The exercise:
For the data below, transcribe the part that opens with the line containing "Write a Blender" and closes with the line containing "rnd = random.Random(7)", exactly and with no pictures.

** Start Provided data **

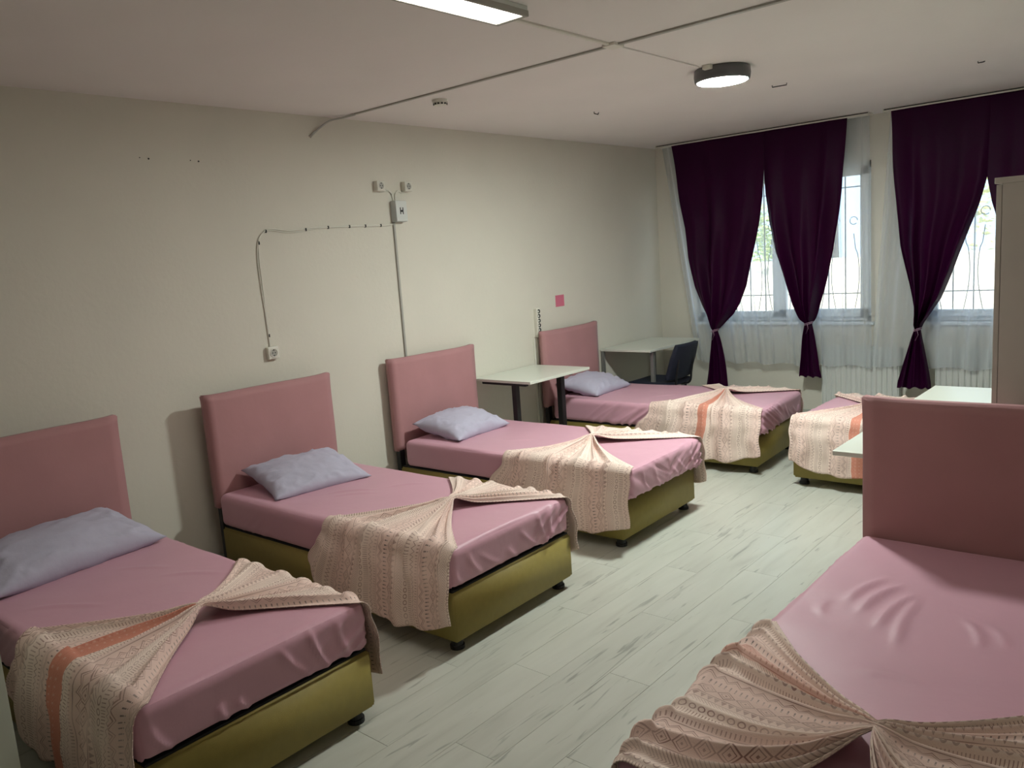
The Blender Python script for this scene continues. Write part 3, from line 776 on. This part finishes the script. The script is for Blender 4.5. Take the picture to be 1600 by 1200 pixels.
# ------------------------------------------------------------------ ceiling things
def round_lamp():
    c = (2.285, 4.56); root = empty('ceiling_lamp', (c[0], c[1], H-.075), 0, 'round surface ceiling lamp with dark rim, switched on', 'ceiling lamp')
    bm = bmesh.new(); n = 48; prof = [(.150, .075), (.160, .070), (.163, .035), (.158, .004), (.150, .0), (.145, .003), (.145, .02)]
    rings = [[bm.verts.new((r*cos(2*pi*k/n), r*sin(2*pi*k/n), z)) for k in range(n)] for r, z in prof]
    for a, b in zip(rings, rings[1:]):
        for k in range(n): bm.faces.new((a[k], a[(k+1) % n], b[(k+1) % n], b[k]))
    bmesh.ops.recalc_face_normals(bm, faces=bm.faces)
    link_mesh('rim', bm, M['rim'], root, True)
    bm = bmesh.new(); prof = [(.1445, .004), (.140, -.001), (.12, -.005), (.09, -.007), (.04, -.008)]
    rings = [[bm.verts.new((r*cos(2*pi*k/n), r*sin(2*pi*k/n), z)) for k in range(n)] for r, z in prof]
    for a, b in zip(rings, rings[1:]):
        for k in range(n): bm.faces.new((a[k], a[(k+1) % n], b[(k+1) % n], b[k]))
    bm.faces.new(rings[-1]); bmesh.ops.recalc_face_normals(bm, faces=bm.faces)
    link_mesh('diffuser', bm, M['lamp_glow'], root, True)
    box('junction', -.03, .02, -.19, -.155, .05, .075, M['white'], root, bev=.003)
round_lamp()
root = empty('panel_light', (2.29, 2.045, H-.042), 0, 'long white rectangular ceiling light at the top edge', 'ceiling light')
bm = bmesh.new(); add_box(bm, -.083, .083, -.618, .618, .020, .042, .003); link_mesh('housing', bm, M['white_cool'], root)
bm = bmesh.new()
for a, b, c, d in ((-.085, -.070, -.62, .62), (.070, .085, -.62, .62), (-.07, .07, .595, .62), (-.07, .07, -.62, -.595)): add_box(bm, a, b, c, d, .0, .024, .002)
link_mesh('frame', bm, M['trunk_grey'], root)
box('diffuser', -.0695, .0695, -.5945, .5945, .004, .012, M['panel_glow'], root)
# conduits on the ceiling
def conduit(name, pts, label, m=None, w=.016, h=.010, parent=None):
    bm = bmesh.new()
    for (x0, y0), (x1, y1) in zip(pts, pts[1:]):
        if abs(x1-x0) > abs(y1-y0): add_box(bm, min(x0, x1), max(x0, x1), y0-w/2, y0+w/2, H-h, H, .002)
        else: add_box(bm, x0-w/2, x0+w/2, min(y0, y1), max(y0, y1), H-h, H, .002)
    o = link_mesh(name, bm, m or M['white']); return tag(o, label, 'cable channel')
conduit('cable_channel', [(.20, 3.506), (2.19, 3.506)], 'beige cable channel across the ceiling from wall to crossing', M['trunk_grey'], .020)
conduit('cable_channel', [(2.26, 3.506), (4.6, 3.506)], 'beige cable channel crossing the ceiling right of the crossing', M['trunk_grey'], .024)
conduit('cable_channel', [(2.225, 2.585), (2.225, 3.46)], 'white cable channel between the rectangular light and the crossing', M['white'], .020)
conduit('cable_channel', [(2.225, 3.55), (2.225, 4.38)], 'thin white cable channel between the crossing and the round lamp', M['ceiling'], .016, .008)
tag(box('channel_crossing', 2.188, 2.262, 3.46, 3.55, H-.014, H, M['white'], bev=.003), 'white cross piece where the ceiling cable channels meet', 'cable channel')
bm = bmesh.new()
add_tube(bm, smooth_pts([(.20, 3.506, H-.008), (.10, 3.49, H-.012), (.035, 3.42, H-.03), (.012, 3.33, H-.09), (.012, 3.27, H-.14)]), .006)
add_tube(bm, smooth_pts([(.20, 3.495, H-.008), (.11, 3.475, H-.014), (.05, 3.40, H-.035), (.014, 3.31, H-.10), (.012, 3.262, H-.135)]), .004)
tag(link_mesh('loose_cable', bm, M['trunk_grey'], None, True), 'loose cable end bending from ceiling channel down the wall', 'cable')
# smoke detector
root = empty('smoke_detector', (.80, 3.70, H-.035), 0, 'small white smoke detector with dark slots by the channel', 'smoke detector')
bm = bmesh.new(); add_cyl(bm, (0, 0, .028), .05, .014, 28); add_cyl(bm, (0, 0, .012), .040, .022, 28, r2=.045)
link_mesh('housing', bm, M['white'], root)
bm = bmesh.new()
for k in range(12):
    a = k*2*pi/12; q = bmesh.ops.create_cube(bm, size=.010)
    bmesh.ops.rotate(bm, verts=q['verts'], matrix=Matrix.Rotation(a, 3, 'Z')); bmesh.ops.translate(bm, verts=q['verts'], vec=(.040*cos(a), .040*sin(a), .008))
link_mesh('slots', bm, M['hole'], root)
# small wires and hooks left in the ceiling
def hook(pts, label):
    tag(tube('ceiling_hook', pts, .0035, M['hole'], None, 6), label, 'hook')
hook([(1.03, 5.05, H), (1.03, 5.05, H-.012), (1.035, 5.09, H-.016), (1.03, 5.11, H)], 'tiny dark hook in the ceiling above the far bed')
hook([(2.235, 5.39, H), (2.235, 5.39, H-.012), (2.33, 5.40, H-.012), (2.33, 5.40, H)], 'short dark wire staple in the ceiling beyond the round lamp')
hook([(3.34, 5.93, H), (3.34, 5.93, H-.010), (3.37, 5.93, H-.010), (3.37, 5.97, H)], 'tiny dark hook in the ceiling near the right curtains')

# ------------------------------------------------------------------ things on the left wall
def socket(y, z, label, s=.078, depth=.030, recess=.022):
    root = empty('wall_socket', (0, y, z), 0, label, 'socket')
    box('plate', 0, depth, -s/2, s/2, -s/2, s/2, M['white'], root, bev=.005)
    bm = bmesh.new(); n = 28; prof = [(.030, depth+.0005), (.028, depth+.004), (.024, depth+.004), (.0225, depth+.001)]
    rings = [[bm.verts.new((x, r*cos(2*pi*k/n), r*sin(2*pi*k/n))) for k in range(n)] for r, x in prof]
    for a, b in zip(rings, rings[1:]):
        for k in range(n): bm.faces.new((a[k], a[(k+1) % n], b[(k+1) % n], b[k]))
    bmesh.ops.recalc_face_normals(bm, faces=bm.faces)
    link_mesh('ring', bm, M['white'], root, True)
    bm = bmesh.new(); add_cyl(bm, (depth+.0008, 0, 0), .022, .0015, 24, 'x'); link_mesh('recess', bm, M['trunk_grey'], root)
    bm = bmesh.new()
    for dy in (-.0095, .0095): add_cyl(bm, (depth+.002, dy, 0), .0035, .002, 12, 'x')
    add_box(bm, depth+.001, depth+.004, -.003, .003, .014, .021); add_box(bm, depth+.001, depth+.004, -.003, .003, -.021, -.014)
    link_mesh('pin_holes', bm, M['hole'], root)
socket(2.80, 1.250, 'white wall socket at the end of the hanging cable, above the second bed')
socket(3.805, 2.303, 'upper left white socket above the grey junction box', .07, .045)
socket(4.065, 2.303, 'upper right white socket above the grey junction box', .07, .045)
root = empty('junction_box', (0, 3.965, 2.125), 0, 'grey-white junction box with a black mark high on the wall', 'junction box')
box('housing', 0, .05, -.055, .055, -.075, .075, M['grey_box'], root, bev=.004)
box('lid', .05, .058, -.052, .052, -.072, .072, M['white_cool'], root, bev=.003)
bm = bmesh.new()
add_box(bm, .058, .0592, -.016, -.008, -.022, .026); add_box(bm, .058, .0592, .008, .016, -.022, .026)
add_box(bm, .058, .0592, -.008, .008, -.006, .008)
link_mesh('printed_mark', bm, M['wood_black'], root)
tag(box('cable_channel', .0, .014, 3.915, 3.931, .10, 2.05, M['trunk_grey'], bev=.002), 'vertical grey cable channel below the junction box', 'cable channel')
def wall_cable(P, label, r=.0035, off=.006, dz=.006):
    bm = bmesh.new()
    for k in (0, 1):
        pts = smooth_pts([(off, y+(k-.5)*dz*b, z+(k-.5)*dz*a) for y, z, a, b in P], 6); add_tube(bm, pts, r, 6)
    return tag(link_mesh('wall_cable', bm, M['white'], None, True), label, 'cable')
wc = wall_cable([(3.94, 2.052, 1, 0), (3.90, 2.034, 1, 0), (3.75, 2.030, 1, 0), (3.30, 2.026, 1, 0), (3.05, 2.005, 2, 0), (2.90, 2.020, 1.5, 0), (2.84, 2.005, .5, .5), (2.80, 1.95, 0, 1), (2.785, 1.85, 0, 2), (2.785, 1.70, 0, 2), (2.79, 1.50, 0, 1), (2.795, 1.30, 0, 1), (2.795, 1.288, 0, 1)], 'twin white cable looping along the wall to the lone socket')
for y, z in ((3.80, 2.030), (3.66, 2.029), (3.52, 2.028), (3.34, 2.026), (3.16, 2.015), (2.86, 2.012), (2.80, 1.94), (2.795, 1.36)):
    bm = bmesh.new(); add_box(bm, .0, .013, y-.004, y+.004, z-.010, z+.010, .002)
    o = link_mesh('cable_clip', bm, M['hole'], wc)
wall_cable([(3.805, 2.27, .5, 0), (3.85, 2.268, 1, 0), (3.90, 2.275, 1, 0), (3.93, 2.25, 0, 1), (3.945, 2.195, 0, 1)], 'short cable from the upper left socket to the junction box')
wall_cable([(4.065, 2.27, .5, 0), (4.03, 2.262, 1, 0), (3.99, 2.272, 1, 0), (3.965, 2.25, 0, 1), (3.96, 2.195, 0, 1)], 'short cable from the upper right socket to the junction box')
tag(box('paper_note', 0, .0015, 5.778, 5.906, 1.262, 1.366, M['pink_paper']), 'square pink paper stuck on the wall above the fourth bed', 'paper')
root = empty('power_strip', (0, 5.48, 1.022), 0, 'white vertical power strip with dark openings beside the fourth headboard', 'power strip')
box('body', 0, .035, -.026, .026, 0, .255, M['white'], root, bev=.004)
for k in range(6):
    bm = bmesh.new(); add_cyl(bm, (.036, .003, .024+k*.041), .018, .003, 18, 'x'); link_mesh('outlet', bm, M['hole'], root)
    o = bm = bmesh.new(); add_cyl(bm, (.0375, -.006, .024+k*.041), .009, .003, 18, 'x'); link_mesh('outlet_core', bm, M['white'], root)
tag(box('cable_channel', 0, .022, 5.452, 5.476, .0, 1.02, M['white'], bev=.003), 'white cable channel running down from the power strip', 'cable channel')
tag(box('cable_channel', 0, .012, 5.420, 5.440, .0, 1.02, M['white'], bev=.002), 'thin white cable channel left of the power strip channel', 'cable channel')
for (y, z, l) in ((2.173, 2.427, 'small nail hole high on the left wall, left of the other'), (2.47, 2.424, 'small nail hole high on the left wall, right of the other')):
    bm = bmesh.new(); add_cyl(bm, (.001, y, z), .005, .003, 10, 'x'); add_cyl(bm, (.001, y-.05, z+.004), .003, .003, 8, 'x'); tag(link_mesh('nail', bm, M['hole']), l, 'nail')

** End Provided data **
** Start Provided data **

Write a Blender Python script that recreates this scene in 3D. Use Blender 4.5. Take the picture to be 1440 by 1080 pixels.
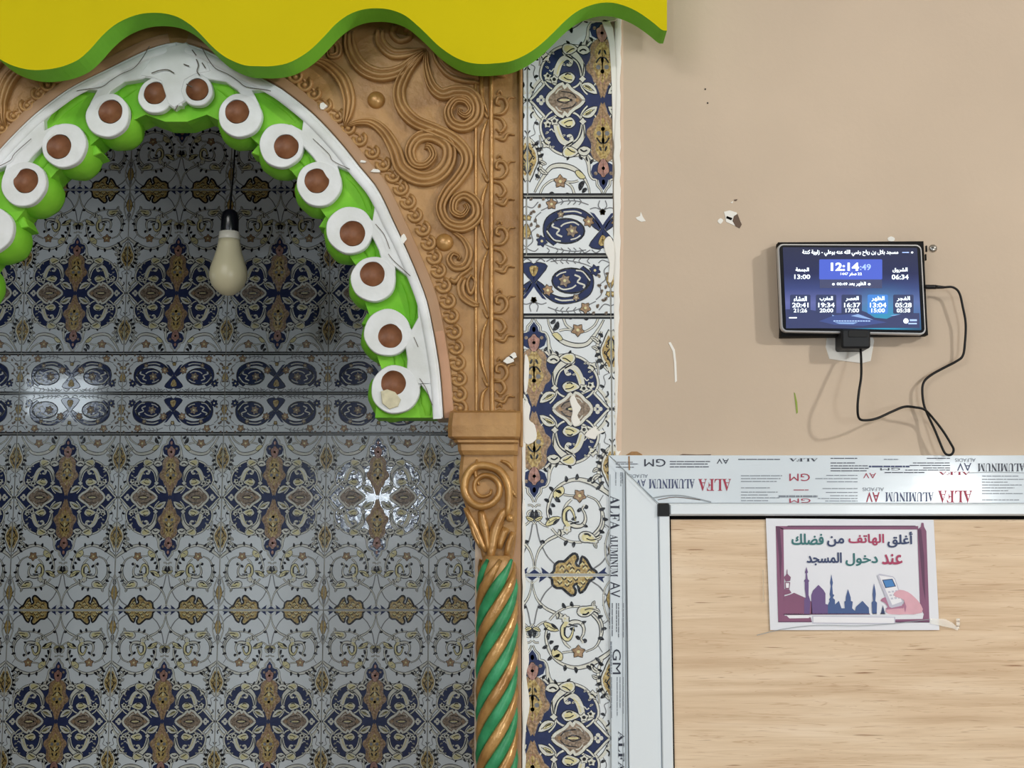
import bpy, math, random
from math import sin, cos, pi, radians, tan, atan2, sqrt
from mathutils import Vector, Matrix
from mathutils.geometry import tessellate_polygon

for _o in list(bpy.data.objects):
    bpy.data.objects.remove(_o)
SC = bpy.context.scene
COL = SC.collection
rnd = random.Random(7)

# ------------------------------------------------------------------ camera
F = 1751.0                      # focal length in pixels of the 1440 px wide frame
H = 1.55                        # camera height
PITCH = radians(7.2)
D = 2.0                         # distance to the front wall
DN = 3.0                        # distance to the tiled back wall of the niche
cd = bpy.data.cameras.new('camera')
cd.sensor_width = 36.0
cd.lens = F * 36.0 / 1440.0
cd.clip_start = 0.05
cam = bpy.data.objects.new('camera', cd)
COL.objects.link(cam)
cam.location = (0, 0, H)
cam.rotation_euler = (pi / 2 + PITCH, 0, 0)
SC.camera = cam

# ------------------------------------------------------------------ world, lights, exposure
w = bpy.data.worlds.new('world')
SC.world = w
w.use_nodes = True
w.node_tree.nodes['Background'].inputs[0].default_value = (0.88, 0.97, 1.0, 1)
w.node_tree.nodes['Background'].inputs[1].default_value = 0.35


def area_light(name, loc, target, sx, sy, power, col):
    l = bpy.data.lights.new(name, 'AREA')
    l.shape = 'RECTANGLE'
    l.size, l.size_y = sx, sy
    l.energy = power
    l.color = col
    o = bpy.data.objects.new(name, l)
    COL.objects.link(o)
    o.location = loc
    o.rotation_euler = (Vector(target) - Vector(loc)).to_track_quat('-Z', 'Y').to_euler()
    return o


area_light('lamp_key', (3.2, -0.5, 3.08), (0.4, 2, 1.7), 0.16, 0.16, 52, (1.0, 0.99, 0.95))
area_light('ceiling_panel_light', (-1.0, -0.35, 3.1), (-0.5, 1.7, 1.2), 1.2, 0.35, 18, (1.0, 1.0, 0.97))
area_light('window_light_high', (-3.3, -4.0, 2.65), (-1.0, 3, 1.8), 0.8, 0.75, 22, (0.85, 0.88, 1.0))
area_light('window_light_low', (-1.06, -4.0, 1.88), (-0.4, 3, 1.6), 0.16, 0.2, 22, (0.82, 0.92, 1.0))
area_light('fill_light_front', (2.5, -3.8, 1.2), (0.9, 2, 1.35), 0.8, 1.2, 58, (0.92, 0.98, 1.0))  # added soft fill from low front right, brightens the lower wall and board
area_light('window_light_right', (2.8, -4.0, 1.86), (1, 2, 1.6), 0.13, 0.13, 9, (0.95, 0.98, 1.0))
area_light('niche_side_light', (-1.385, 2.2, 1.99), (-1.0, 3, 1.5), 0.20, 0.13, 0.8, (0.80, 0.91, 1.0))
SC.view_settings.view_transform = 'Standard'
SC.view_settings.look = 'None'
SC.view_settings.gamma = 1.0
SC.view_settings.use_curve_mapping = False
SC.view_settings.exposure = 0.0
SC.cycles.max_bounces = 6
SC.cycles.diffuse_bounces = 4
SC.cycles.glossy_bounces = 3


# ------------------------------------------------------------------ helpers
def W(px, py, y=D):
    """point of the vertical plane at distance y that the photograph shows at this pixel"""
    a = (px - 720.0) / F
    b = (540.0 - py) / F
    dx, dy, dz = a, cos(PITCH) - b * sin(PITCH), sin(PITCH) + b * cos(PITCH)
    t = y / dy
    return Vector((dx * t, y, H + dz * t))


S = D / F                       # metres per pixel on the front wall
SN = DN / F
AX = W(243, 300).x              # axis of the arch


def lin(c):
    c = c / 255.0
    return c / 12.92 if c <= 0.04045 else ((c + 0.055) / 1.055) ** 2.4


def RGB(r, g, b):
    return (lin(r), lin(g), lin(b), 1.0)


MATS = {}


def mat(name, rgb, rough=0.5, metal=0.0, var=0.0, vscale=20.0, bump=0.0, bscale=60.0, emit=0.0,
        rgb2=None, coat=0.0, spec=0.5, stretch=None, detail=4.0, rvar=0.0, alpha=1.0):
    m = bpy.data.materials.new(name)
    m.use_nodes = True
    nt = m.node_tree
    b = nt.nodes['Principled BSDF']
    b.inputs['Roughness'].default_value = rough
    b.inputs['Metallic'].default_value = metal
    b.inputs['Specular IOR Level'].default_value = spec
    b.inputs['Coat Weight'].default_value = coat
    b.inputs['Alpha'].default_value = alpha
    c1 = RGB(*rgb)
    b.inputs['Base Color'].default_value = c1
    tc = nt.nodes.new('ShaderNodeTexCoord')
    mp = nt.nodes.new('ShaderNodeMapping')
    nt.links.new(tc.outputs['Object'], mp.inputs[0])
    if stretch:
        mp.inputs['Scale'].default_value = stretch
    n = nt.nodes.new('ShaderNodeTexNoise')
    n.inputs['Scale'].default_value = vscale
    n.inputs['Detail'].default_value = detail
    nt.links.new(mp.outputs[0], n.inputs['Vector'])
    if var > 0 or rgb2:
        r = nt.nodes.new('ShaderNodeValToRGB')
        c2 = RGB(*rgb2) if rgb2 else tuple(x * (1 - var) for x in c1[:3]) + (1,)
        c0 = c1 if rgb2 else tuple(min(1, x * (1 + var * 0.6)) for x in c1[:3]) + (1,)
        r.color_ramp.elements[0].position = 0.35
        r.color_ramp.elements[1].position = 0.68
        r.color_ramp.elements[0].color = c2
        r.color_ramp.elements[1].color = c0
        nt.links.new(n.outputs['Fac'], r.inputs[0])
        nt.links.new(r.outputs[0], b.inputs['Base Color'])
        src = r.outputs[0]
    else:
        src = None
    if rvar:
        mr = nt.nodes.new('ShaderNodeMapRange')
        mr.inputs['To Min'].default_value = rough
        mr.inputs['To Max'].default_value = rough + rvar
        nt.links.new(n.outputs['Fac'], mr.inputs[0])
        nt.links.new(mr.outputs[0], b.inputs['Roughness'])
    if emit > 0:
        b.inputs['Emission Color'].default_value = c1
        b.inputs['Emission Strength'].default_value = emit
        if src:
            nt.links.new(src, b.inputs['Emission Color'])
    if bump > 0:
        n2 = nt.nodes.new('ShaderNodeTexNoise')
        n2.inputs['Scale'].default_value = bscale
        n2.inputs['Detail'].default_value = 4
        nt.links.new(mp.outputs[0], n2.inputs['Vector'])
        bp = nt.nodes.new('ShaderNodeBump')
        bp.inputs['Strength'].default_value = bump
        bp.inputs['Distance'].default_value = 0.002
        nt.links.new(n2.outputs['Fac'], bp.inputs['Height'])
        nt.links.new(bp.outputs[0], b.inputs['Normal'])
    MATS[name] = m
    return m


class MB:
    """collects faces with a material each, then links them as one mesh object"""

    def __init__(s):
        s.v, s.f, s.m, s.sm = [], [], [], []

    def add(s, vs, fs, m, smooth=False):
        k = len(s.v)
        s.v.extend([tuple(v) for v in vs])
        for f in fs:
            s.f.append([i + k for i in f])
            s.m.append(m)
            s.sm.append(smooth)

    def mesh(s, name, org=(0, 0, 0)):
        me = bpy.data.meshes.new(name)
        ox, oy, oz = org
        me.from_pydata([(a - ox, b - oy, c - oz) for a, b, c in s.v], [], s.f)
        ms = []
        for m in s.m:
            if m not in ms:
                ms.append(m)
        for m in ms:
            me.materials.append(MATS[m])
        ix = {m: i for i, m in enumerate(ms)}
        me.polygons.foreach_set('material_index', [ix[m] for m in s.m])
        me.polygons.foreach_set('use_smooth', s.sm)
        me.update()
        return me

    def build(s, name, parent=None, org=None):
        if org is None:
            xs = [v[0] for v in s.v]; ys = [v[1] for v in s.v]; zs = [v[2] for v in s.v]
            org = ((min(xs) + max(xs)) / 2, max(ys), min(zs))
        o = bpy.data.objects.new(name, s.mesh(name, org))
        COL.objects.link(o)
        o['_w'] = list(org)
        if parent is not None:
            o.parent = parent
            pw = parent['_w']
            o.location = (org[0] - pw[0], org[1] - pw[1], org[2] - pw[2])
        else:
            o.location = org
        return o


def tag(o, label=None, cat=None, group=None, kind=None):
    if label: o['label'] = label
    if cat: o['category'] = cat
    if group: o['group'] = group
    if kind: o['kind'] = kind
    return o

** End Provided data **

Task answer:
Write a Blender Python script that recreates this scene in 3D. Use Blender 4.5. Take the picture to be 1440 by 1080 pixels.
import bpy, math, random
from math import sin, cos, pi, radians, tan, atan2, sqrt
from mathutils import Vector, Matrix
from mathutils.geometry import tessellate_polygon

for _o in list(bpy.data.objects):
    bpy.data.objects.remove(_o)
SC = bpy.context.scene
COL = SC.collection
rnd = random.Random(7)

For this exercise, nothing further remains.